Dating Potential versus Character: A Disappointing Game
Potential is what you want the person your dating to be, while their character defines their true being.
In doing some homework, and taking an introspective look at dating patterns, Single Girl has discovered why so many men she meets, and agrees to date (even exclusively), ultimately end up a huge disappointment. Is it really all the fella’s fault? Well, not exactly…
While it is easy to fault the fella for a failed relationship, or an attempt of a relationship, we all play a part in that relationship’s failure. We have a knack of filling in the blanks of a relationship that has just started with a person. Filling in the blanks means inserting details of a person whereby those details have yet to be learned. In our minds, we have a way of imagining what that relationship will be and how it will play out before we know the reality of the situation at hand.
We start dating potential.
Women and men alike must curb their enthusiasm in this area and focus on their prospective partner’s character. Who is this person? How do they treat you? Are they kind to you, to others, to their family, to their friends? Do they make you a priority when needed? Do they invest as much in the relationship as you? The answers to these questions (among other things) will define a person’s character.
In the beginning stages of a relationship, everyone is on their best behavior and all in an effort to impress one another. Being on one’s best behavior is akin to putting on your Sunday best. You want to show the church goers your absolute best, right? However, over time, one’s true self starts peaking through and before you know it, the façade has melted away. Single Girl has seen this scenario play out, sadly, multiple times in her love life. She meets a fella, he puts on his best clothes, cologne, smiles, is charming and funny, engaging, and attentive. A couple or few months go by and his original demeanor begins to change; the façade starts to crack. He no longer shows up early for dates, but instead starts showing up late. He doesn’t communicate as often as he did. He doesn’t bother to put on cologne, heck we’re lucky if he showers. He is withdrawn, no longer invested, even resentful for the time he must pay attention to the relationship leaving Single Girl to question:
Where is the “potential” guy? We liked the “potential” guy!
Single Girl then realizes that she is witnessing the real character of the guy she has been dating. Like so many women, Single Girl dismisses this behavior and excuses it way – “he is stressed out at work” or “he is just tired” or “he’s just joking, I just need to better understand his sense of humor.” When in her gut she knew exactly what was happening. He was no longer interested in investing; he no longer valued her or had value for developing a relationship with her. Harsh! This is a very painful pill to swallow.
Listen to your intuition!
You see…the thing is, Single Girl’s intuition told her this was going to happen. Her intuition specifically told her to run the other way from the very beginning. Rather than listening, she proceeded to move forward, holding onto the misguided hope that the “potential” she saw in the beginning was the root of this fella’s character. So, after a few months when the guy could no longer play the charade, it all fell apart leaving Single Girl heartbroken. A heart break Single Girl could have avoided altogether if she just listened to her gut.
Lessons Learned.
We all have our own takeaways from experiences like these. Such experiences are not for naught but a lesson we can apply in the future. Single Girl’s lessons learned from dating potential versus character are as follows:
Character is King! Pay attention to a person’s character, it comes out early in the game. Don’t fill in the blanks with your imagination or the potential the relationship could be. Look at how the relationship really is and decide from there.
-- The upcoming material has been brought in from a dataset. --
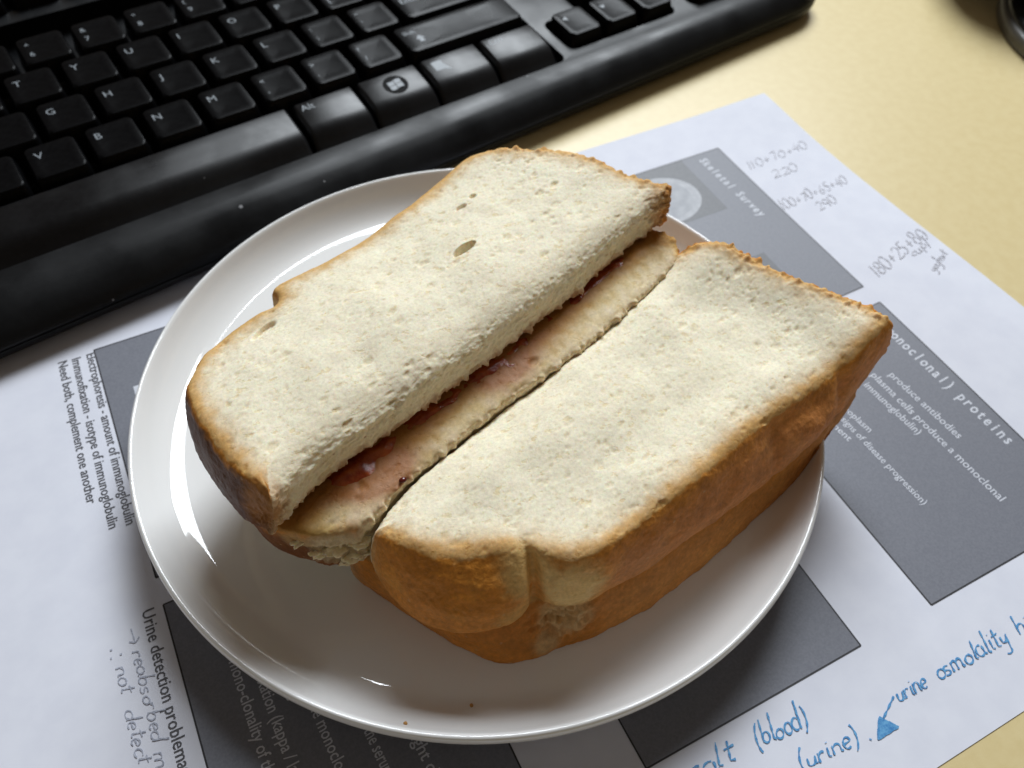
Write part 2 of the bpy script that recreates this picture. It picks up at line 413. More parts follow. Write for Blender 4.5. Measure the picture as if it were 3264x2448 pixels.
def ribbon(polys, w, seed=0):
    """flat pen strokes on the sheet from world (x, y) polylines"""
    Vs, Fs = [], []; o = 0; r = np.random.RandomState(seed)
    for k_, pl in enumerate(polys):
        p = np.array(pl, float)
        if len(p) < 2: continue
        # resample
        seg = np.linalg.norm(np.diff(p, axis=0), axis=1); cum = np.concatenate([[0], np.cumsum(seg)])
        n = max(3, int(cum[-1]/0.25)); t = np.linspace(0, cum[-1], n)
        q = np.stack([np.interp(t, cum, p[:, 0]), np.interp(t, cum, p[:, 1])], 1)
        d = np.gradient(q, axis=0); d /= np.linalg.norm(d, axis=1)[:, None]+1e-9
        nn = np.stack([-d[:, 1], d[:, 0]], 1)
        ww = w*(0.5+0.16*np.sin(np.arange(n)*0.7+r.rand()*6)+0.06*r.randn(n))[:, None]
        P = np.concatenate([q+nn*ww, q-nn*ww])
        Vs.append(np.column_stack([P, paper_z(P[:, 0], P[:, 1])+0.14+0.012*(k_ % 7)+np.tile(np.linspace(0, 0.05, n), 2)]))
        Fs += [(o+i, o+i+1, o+n+i+1, o+n+i) for i in range(n-1)]; o += 2*n
    return np.concatenate(Vs), Fs
def handwrite(body, start, end, h, w, mat, seed=0, slant=0.26):
    a, e = np.array(start, float), np.array(end, float)
    d = e-a; ln = np.linalg.norm(d); d /= ln; up = np.array([-d[1], d[0]])
    tot = sum(HW[c][0] for c in body); k = ln/tot; r = np.random.RandomState(seed+3)
    polys = []; x = 0
    for c in body:
        adv, st = HW[c]; j = r.randn(2)*0.035; sc = 1+0.09*r.randn()
        for s in st:
            polys.append([a+d*((px+x+j[0]+slant*py*h/k)*k)+up*((py*sc+j[1])*h) for px, py in s])
        x += adv
    V, F = ribbon(polys, w, seed)
    return mesh_obj('handwritten_line', V, F, mat, sheet, smooth=False)
for i, (bd, a, e, h, w, mt) in enumerate([
    ('110+70+40', (137.1, 57.7), (166.0, 59.0), 4.2, .30, M_pencil), ('220', (142.4, 50.0), (154.2, 49.8), 4.2, .30, M_pencil),
    ('100+70+65+40', (134.4, 34.4), (165.5, 36.1), 4.4, .34, M_pencil), ('290', (146.0, 28.4), (154.7, 29.7), 3.8, .36, M_pencil),
    ('180+25+80', (140.8, -6.1), (169.4, 0.8), 5.2, .36, M_pencil), ('cup/', (157.6, -4.3), (167.3, -2.6), 3.2, .30, M_pencil),
    ('yoghurt', (158.4, -13.0), (168.8, -8.7), 3.0, .30, M_pencil),
    ('urine', (51.8, -112.2), (61.0, -112.8), 4.0, .38, M_blueink), ('osmolality', (63.8, -112.6), (86.7, -113.5), 4.2, .38, M_blueink),
    ('high', (89.4, -113.2), (100.5, -113.3), 4.0, .38, M_blueink), ('(blood)', (16.7, -105.6), (30.2, -106.8), 4.4, .38, M_blueink),
    ('salt', (-0.7, -104.5), (11.4, -105.3), 4.4, .40, M_blueink), ('(urine)', (22.4, -113.6), (38.0, -115.0), 3.9, .38, M_blueink),
    ('reabsorbed', (-100.8, -22.7), (-101.2, -45.1), 3.2, .28, M_greyink), ('mo', (-101.4, -47.1), (-101.6, -53.7), 3.2, .28, M_greyink),
    ('not', (-105.4, -24.9), (-105.0, -31.6), 3.2, .28, M_greyink), ('detect', (-105.3, -35.5), (-104.9, -48.5), 3.2, .28, M_greyink)]):
    handwrite(bd, a, e, h, w, mt, seed=i)
def marks(name, polys, w, mat):
    V, F = ribbon(polys, w, 5); return mesh_obj(name, V, F, mat, sheet, smooth=False)
marks('handwritten_arrow', [[(-100.0, -17.2), (-99.8, -21.1)], [(-98.7, -20.0), (-99.8, -21.1), (-101.0, -20.2)]], .28, M_greyink)
marks('handwritten_dots', [[(-103.3, -22.1), (-103.3, -22.5)], [(-105.5, -22.1), (-105.5, -22.5)], [(-105.1, -20.1), (-105.1, -20.5)]], .4, M_greyink)
tri = [(45.6, -112.6), (48.0, -116.2), (42.0, -116.2)]
zig = []
for k in range(14):
    t = k/13; p0 = np.array(tri[0])*(1-t)+np.array(tri[2])*t; p1 = np.array(tri[0])*(1-t)+np.array(tri[1])*t
    zig += [p0, p1] if k % 2 == 0 else [p1, p0]
marks('handwritten_triangle', [zig, [tri[0], tri[1], tri[2], tri[0]], [(46.4, -113.2), (51.8, -110.6)], [(40.4, -115.2), (40.7, -115.6)]], .42, M_blueink)

# ================================================================== plate
prof = [(0, 8.4), (20, 8.4), (40, 8.42), (52, 8.48), (64, 8.6), (72, 8.75), (77, 9.0), (79.5, 9.4), (81.5, 10.2), (83.5, 11.5), (85.3, 13.2), (86.6, 14.9), (87.5, 16.4), (88.2, 17.6), (88.8, 18.1), (89.4, 17.9), (89.8, 17.0), (89.8, 15.8),
        (89.1, 14.0), (87.0, 11.4), (82, 8.7), (75, 6.8), (64, 5.6), (57, 4.6), (53.5, 3.0), (52.6, 1.0), (51.8, 0.55), (50.6, 0.6), (50, 1.8), (48.5, 4.4), (40, 5.2), (0, 5.4)]
def cr(P, n=4):
    P = np.array(P, float); out = []
    for i in range(len(P)-1):
        p0, p1, p2, p3 = P[max(i-1, 0)], P[i], P[i+1], P[min(i+2, len(P)-1)]
        for t in np.linspace(0, 1, n, endpoint=False):
            out.append(0.5*((2*p1)+(-p0+p2)*t+(2*p0-5*p1+4*p2-p3)*t*t+(-p0+3*p1-3*p2+p3)*t**3))
    out.append(P[-1]); return np.array(out)
pr = cr(prof, 4); ns = 192; V, F = [], []
for r_, z_ in pr[1:-1]:
    for k in range(ns):
        a = 2*math.pi*k/ns; V.append((r_*math.cos(a), r_*math.sin(a), z_))
n_ = len(pr)-2
for i in range(n_-1):
    for k in range(ns):
        F.append((i*ns+k, i*ns+(k+1) % ns, (i+1)*ns+(k+1) % ns, (i+1)*ns+k))
V += [(0, 0, 8.4), (0, 0, 5.4)]
for k in range(ns):
    F.append((len(V)-2, (k+1) % ns, k)); F.append((len(V)-1, (n_-1)*ns+k, (n_-1)*ns+(k+1) % ns))
F = [tuple(reversed(f)) for f in F]
plate = mesh_obj('plate', V, F, M_plate)
tag(plate, 'round white porcelain side plate holding the jam sandwich halves', 'plate')
bm = bmesh.new(); bm.from_mesh(plate.data); bmesh.ops.recalc_face_normals(bm, faces=bm.faces); bm.to_mesh(plate.data); bm.free()
def plate_z(r):
    return np.interp(r, [p[0] for p in prof[:14]], [p[1] for p in prof[:14]])

# ================================================================== bread
def resample(pts, n):
    q = cr(pts, 6); seg = np.linalg.norm(np.diff(q, axis=0), axis=1); cum = np.concatenate([[0], np.cumsum(seg)])
    t = np.linspace(0, cum[-1], n+1)[:-1]
    return np.stack([np.interp(t, cum, q[:, 0]), np.interp(t, cum, q[:, 1])], 1)
def outline(secs, counts):
    out = []
    for i, s in enumerate(secs):
        nxt = secs[(i+1) % len(secs)][0]
        out.append(resample(list(s)+[nxt], counts[i]))
    return np.concatenate(out)
def voxelise(V, F, size):
    me = bpy.data.meshes.new('tmp'); me.from_pydata([tuple(v) for v in V], [], F)
    bm = bmesh.new(); bm.from_mesh(me); bmesh.ops.triangulate(bm, faces=bm.faces); bmesh.ops.recalc_face_normals(bm, faces=bm.faces); bm.to_mesh(me); bm.free()
    o = bpy.data.objects.new('tmp', me); C.objects.link(o)
    md = o.modifiers.new('r', 'REMESH'); md.mode = 'VOXEL'; md.voxel_size = size; md.adaptivity = 0
    dg = bpy.context.evaluated_depsgraph_get(); ev = bpy.data.meshes.new_from_object(o.evaluated_get(dg))
    v = np.zeros(len(ev.vertices)*3); ev.vertices.foreach_get('co', v); v = v.reshape(-1, 3)
    nl = len(ev.loops); lv = np.zeros(nl, np.int32); ev.loops.foreach_get('vertex_index', lv)
    ls = np.zeros(len(ev.polygons), np.int32); ev.polygons.foreach_get('loop_total', ls)
    quads = lv.reshape(-1, 4) if (ls == 4).all() else None
    bpy.data.objects.remove(o); bpy.data.meshes.remove(me); bpy.data.meshes.remove(ev)
    return v, quads
def vnormals(V, Q):
    fn = np.cross(V[Q[:, 2]]-V[Q[:, 0]], V[Q[:, 3]]-V[Q[:, 1]])
    n = np.zeros_like(V)
    for k in range(4):
        for ax in range(3): n[:, ax] += np.bincount(Q[:, k], fn[:, ax], len(V))
    return n/(np.linalg.norm(n, axis=1)[:, None]+1e-12)
def smooth_loop(a, k):
    for _ in range(k): a = (np.roll(a, 1, 0)+2*a+np.roll(a, -1, 0))/4
    return a

CRUMB = np.array([0.94, 0.855, 0.655])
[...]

Potential is misleading and can cause us to dismiss poor behavior. Rather than dismiss poor behavior, address it in the moment. If the person is receptive, they will adjust and correct. While sometimes one can slip up and make a mistake, even the same mistake, if those mistakes consistently and regularly happens, that is a problem. Such a problem will likely not self-remedy by staying in the relationship.
Be true to yourself. At the end of the day, we and only we are in control of our own happiness. If we are involved with someone who makes us consistently unhappy, then we have the choice to make a change. Life is too short to be in a miserable relationship. Single Girl would much prefer to be alone versus being in an unhappy relationship. So, she has learned to cut ties (after a reasonable effort is made) and move on.
Have faith that God has someone for you. Believe it because He does. God does not mess around in the affairs of the heart. Rather, the right person will come into play when God knows we are ready to receive that person, not when we think we are ready. Have faith, pray often, and believe.
In summary, focus on a person’s character. Their actions will speak louder than words. If a person is consistent from the beginning and he demonstrates good character from the start, then you just may have a person worthy of investment.